# Do this
Quote all of the data exactly as given. Skip every picture it contains.

++++

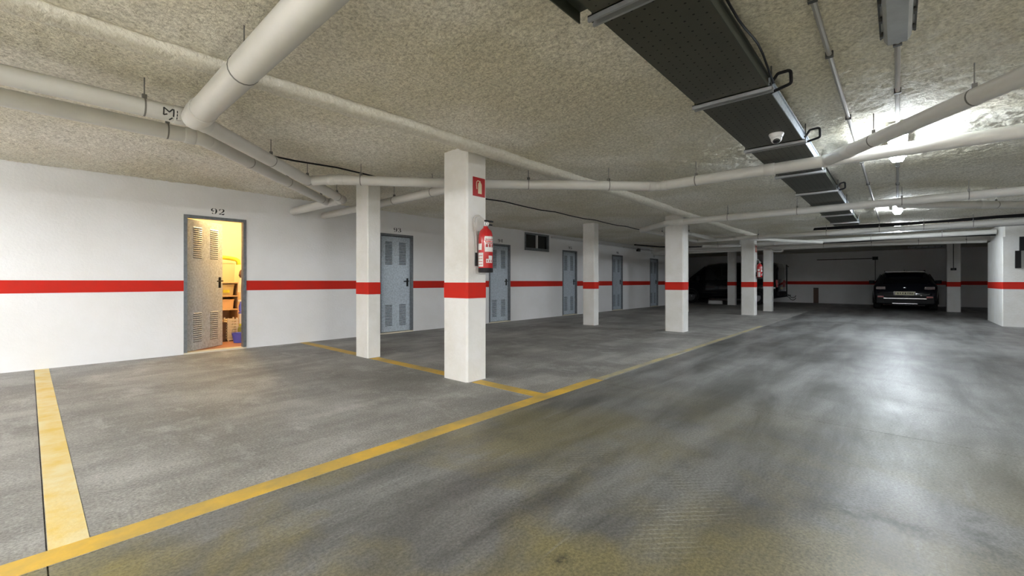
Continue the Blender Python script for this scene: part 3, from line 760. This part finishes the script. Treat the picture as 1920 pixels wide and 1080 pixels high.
# ------------------------------------------------------------------ ceiling lamps
def batten(label, x0, x1, y, lit, along_y=False, ztop=2.447, grp='fluorescent ceiling lamps'):
    Lh = (x1-x0)/2
    t = thing('ceiling_lamp', label, 'lamp', ((x0+x1)/2, y, ztop), PI/2 if along_y else 0, grp)
    MB().prism([(-.060,0),(-.070,-.036),(.070,-.036),(.060,0)], -Lh, Lh, Matrix.Rotation(PI/2, 4, 'X').to_4x4() if False else Matrix(((0,0,1,0),(1,0,0,0),(0,1,0,0),(0,0,0,1)))).build('housing', 'fixture_white', t)
    prof = [(-.058,-.036),(-.056,-.065),(-.040,-.092),(.040,-.092),(.056,-.065),(.058,-.036)]
    MB().prism(prof, -Lh+.01, Lh-.01, Matrix(((0,0,1,0),(1,0,0,0),(0,1,0,0),(0,0,0,1)))).build('cover', {0: 'cover_off', 1: 'tube_glow', 2: 'fill_glow', 3: 'main_glow'}[int(lit)], t)
    for k in range(-3, 4):
        for s_ in (-1, 1):
            MB().box(k*Lh*.3-.014, k*Lh*.3+.014, s_*.066-.007, s_*.066+.007, -.062, -.022).build('clip', 'dark_steel', t)
    for s_ in (-1, 1): MB().box(-Lh, Lh, s_*.070-.004, s_*.070+.004, -.046, -.030).build('gasket', 'dark_steel', t)
    return t
batten('unlit grey ceiling lamp at the top edge', 1.93, 3.18, 0, False)
batten('lit ceiling lamp hidden behind the crossing pipes', 5.08, 6.33, 0, True)
batten('second lit ceiling lamp farther along the aisle', 10.0, 11.25, 0, True)
batten('lit ceiling lamp behind the viewer in the aisle row', -4.6, -3.35, 0, 3)
batten('third lit ceiling lamp half hidden behind the bright crossing pipe', 13.95, 15.2, 0, 1)
batten('added fill lamp above the bays behind the viewer', -4.6, -3.35, 5.0, 2)  # added out of view as fill light for the left wall and bays
batten('added fill lamp in the corner behind the viewer to the right', -4.6, -3.35, -5.0, 2)  # unseen lamp added for bounce off the right and rear walls
batten('added fill lamp right beside the viewer out of view', .2, 1.45, -5.0, 2)  # added off to the side to raise the ambient fill
batten('unlit lamp on the ceiling above the parked dark blue car', 22.8, 24.0, -.9, False, True)

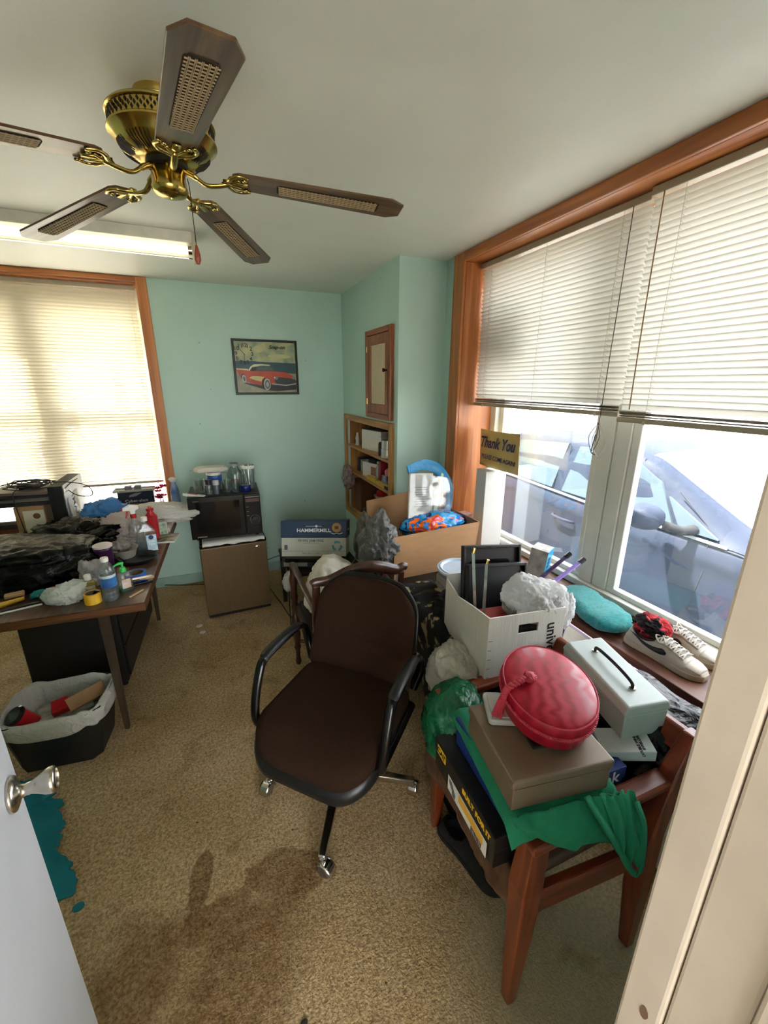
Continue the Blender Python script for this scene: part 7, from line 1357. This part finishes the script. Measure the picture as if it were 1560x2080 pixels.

++++

# Solution for this problem
Continue the Blender Python script for this scene: part 3, from line 760. This part finishes the script. Treat the picture as 1920 pixels wide and 1080 pixels high.
# ------------------------------------------------------------------ ceiling lamps
def batten(label, x0, x1, y, lit, along_y=False, ztop=2.447, grp='fluorescent ceiling lamps'):
    Lh = (x1-x0)/2
    t = thing('ceiling_lamp', label, 'lamp', ((x0+x1)/2, y, ztop), PI/2 if along_y else 0, grp)
    MB().prism([(-.060,0),(-.070,-.036),(.070,-.036),(.060,0)], -Lh, Lh, Matrix.Rotation(PI/2, 4, 'X').to_4x4() if False else Matrix(((0,0,1,0),(1,0,0,0),(0,1,0,0),(0,0,0,1)))).build('housing', 'fixture_white', t)
    prof = [(-.058,-.036),(-.056,-.065),(-.040,-.092),(.040,-.092),(.056,-.065),(.058,-.036)]
    MB().prism(prof, -Lh+.01, Lh-.01, Matrix(((0,0,1,0),(1,0,0,0),(0,1,0,0),(0,0,0,1)))).build('cover', {0: 'cover_off', 1: 'tube_glow', 2: 'fill_glow', 3: 'main_glow'}[int(lit)], t)
    for k in range(-3, 4):
        for s_ in (-1, 1):
            MB().box(k*Lh*.3-.014, k*Lh*.3+.014, s_*.066-.007, s_*.066+.007, -.062, -.022).build('clip', 'dark_steel', t)
    for s_ in (-1, 1): MB().box(-Lh, Lh, s_*.070-.004, s_*.070+.004, -.046, -.030).build('gasket', 'dark_steel', t)
    return t
batten('unlit grey ceiling lamp at the top edge', 1.93, 3.18, 0, False)
batten('lit ceiling lamp hidden behind the crossing pipes', 5.08, 6.33, 0, True)
batten('second lit ceiling lamp farther along the aisle', 10.0, 11.25, 0, True)
batten('lit ceiling lamp behind the viewer in the aisle row', -4.6, -3.35, 0, 3)
batten('third lit ceiling lamp half hidden behind the bright crossing pipe', 13.95, 15.2, 0, 1)
batten('added fill lamp above the bays behind the viewer', -4.6, -3.35, 5.0, 2)  # added out of view as fill light for the left wall and bays
batten('added fill lamp in the corner behind the viewer to the right', -4.6, -3.35, -5.0, 2)  # unseen lamp added for bounce off the right and rear walls
batten('added fill lamp right beside the viewer out of view', .2, 1.45, -5.0, 2)  # added off to the side to raise the ambient fill
batten('unlit lamp on the ceiling above the parked dark blue car', 22.8, 24.0, -.9, False, True)

Continue the Blender Python script for this scene: part 7, from line 1357. This part finishes the script. Measure the picture as if it were 1560x2080 pixels.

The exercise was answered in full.